Bank Annual Meetings Ain’t What They Used to Be

Evelyn Y. Davis at the Ford Motor Company's annual meeting last year.
William Thomas Cain | Getty Images
Evelyn Y. Davis at the Ford Motor Company's annual meeting last year.

Remember the good old days of the financial crisis when bank annual meetings were guaranteed to put on a show?

For the past two years, CEOs had to squirm uncomfortably as scores of shareholders lined up at the microphones to detail their shortcomings and demand they relinquish their bonuses. The beatings were more brutal than any delivered in professional wrestling, but without the eccentric costumes. It was hours of fun.

But all that seems to be forgotten this year. Sure, you’ve had shareholder resolutions about handling foreclosures, and the odd complaint about executive pay, but the meetings have lost their zing. And they seem to be over almost before they’ve started.

Case in point: Today James Gorman presided over his first annual meeting solo since becoming Morgan Stanley CEO in January 2010. Unlike last year’s meeting where he introduced the new CEO, Chairman John Mack piped up only once to make a joke. Gorman must have been relieved, the whole ordeal lasted only 42 minutes. That’s not the shortest annual meeting on record— some in the 1990s lasted only 20 minutes, according to a Morgan Stanley spokeswoman—but it's certainly the shortest in years.

Even industry darling Jamie Dimon didn’t get off so lightly this year. At JPMorgan’s annual meeting yesterday, he had to endure a good 45 minutes of pummeling by shareholders on the subject of mortgage foreclosures. One attendee from Cincinnati said that Chase’s foreclosures were causing neighborhood blight in his home county, and made an impassioned plea for help.

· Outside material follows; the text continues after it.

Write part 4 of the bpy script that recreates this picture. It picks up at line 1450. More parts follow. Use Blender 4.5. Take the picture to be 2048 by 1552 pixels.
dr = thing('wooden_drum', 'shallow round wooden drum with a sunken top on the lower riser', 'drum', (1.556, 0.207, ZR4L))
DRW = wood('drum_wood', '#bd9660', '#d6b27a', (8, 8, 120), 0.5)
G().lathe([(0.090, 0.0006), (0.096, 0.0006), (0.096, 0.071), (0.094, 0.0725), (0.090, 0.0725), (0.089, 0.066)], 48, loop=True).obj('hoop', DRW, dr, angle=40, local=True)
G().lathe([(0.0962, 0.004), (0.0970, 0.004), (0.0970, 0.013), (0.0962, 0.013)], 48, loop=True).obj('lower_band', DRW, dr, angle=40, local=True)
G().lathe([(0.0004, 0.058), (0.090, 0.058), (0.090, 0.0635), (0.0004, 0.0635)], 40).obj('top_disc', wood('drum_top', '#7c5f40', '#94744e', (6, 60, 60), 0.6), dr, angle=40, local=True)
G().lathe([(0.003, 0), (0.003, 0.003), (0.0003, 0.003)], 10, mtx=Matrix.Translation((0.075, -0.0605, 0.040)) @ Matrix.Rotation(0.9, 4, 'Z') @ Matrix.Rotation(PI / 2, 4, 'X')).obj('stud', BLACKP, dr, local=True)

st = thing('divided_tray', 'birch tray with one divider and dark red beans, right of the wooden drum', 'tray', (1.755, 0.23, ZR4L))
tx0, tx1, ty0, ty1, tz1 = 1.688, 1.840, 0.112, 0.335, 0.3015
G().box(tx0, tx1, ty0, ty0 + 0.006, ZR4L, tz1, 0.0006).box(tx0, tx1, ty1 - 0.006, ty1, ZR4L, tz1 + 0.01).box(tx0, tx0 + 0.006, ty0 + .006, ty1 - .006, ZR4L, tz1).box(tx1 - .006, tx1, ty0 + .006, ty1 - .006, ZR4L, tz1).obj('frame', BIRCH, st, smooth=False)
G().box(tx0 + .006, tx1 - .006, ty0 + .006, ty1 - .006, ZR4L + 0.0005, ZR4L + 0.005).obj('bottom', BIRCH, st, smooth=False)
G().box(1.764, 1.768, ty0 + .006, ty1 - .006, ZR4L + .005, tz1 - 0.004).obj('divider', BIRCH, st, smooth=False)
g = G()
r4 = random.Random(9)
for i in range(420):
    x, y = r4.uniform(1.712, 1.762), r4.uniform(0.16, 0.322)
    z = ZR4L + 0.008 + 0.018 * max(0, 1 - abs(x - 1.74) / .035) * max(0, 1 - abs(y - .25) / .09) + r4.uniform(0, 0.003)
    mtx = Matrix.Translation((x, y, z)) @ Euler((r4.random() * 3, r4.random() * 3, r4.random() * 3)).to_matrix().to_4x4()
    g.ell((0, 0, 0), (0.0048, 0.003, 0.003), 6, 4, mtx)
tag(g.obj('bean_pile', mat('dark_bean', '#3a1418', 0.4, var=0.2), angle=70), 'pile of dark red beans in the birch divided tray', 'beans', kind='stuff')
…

Dimon sounded downright depressed when he replied “We’re trying.” Still, the whole meeting weighed in at a barely respectable hour-and-a-half.

Goldman Sachs’s meeting on May 6 was closer to two hours, but the voluble Evelyn Y. Davis attended that one in order to ask Lloyd Blankfein to step down. “You’ll get over it,” she encouraged him.

While Gorman had to sit through a lengthy, and quite cogent plea from the respresentative of the Fathers of Maryknoll to stop trying to kill Dodd-Frank before it’s even implemented, he got off largely unscathed. Nobody even asked about New York Attorney General Schneiderman’s investigation into Morgan Stanley’s mortgage securitizations that was announced Monday.

The one exchange that could have been tricky was with a shareholder from Purchase, New York where the meeting was held. He demanded to know why Morgan Stanley wasn’t raising its dividend. Fair question. Goldman will pay 35 cents a share on its next payout date, and JPMorgan will pay 25 cents. Morgan Stanley is still at a nickel a share.

Gorman’s response:“Historically our dividend yield has been significantly lower than some of the traditional banking stocks because it's a different character of company and security. But it's something we take into account and continue to take into account as we go through our capital planning.”

He said he wouldn’t “speculate” as to when the board might choose to raise the dividend.

That was it—no body blows, no yelling, no fake blood. It’s enough to make you yearn for another crisis.